Developing the Systems of Family

I encourage everyone who is considering making the trip to visit Selamta Family Project to go for it! I can’t wait to go back.
— Cori O'Brien Paluck

By Cori O'Brien Paluck, Selamta Volunteer

If I start at the very beginning, my Selamta Family Project involvement began with Salesforce.org and our Women In Tech group Girlforce. The founder of Girlforce, Joni Martin, wanted to organize a trip to help Selamta find volunteer Salesforce resources to help the organization use the Nonprofit Starter Pack, as well as see if the Nourish Collective could help teach local women how to manufacture and sell high end soaps.

After researching Selamta’ s mission to unite orphaned children and marginalized women in forever families, I immediately signed up for the trip. As the Brickwork product specialist for iATS Payments I have been working with Salesforce for over 4 years, but had just become a Certified Administrator. I was eager to share my love of training and Salesforce with Selamta!

Before getting on the plane, I didn’t know what to expect. I had never met any Selamta Staff in person, had never seen true poverty before, and had never been to Africa. I was nervous. I was excited. I knew it was going to be an amazing adventure that I would never forget.

Jump forward over an exhausting 48 hour three-flight journey between Vancouver Canada and Addis Ababa Ethiopia, we finally landed in Africa! After an eye opening drive through Addis enroute to the Bethel area where the Selamta office and houses are located, we walked up the three flights of stairs and settled into our dorm room. One of my best friends Christine was my travel mate and fellow volunteer on the trip, and we were the first of the six women (including an amazing 10 year old!) to arrive. It was 4am, pitch black, and there was no power. This we quickly discovered is quite common in Ethiopia, but that night we were happy to have followed the trusty packing guide provided to us and whipped out our flashlights. As we started to unpack, we suddenly heard the crack of lighting and rumble of thunder as a massive downpour started up outside our third story window.

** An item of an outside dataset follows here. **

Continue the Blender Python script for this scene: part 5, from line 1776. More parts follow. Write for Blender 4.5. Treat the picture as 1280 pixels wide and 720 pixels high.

We rushed to look out and saw pre-dawn Addis being completely drenched with rain and torrents of water rushing down the dirt streets. What an introduction!

That first day seems like a dream to me now. After meeting the rest of the team the next morning, (which consisted of Christine and I, Melissa from the Nourish Collective, Trish from Worlds Touch, and Marisa the Selamta Executive Director with her daughter Lily) we experienced a whirlwind of hugs, introductions, fresh coffee, staff meet and greets, and neighborhood tours.

Over the next week we were lucky to be driven around the city of Addis Ababa on supply trips for the Nourish soap projects and to meet the Outreach families. We saw cattle in the streets, buses packed with people, horse-drawn carts, and more diesel smoke than I care to remember. We saw women in ripped dirty clothes alongside others in beautiful wedding dresses. We saw cement huts on the same block as mansions. We saw high-rise condo buildings, multi-story shopping malls, movie theaters.

Within Selamta, we met the nicest, kindest people in the world. Selamta staff treat you like a member of the family. But by far the most impactful experiences of the trip were hanging out in the family homes. Each night we were treated to a delicious home cooked meal by the house Mom and Auntie, consisting of everything from traditional Injera bread (made of teff flour), wat stews, perfectly cooked potatoes and beets, shiro, and so many other dishes I wish I could remember. Sometimes we had pasta with incredible tomato sauce with a hint of mitmita, which is a spice mixture that is just about my favorite thing on the planet these days. We had fresh roasted coffee served espresso style with sugar. Before and after our feasts we would sit in the family living room getting to know the family and learn what life is like in Ethiopia. We learned what school was like for them, what they want to be when they grew up, who their favorite singers were. So many amazing moments I can’t begin to describe.

Before we knew it our two weeks were up. We’d accomplished what we had set out to do and then some, and had taken the opportunity to learn about what life was like in Ethiopia. I encourage everyone who is considering making the trip to visit Selamta Family Project to go for it! I can’t wait to go back.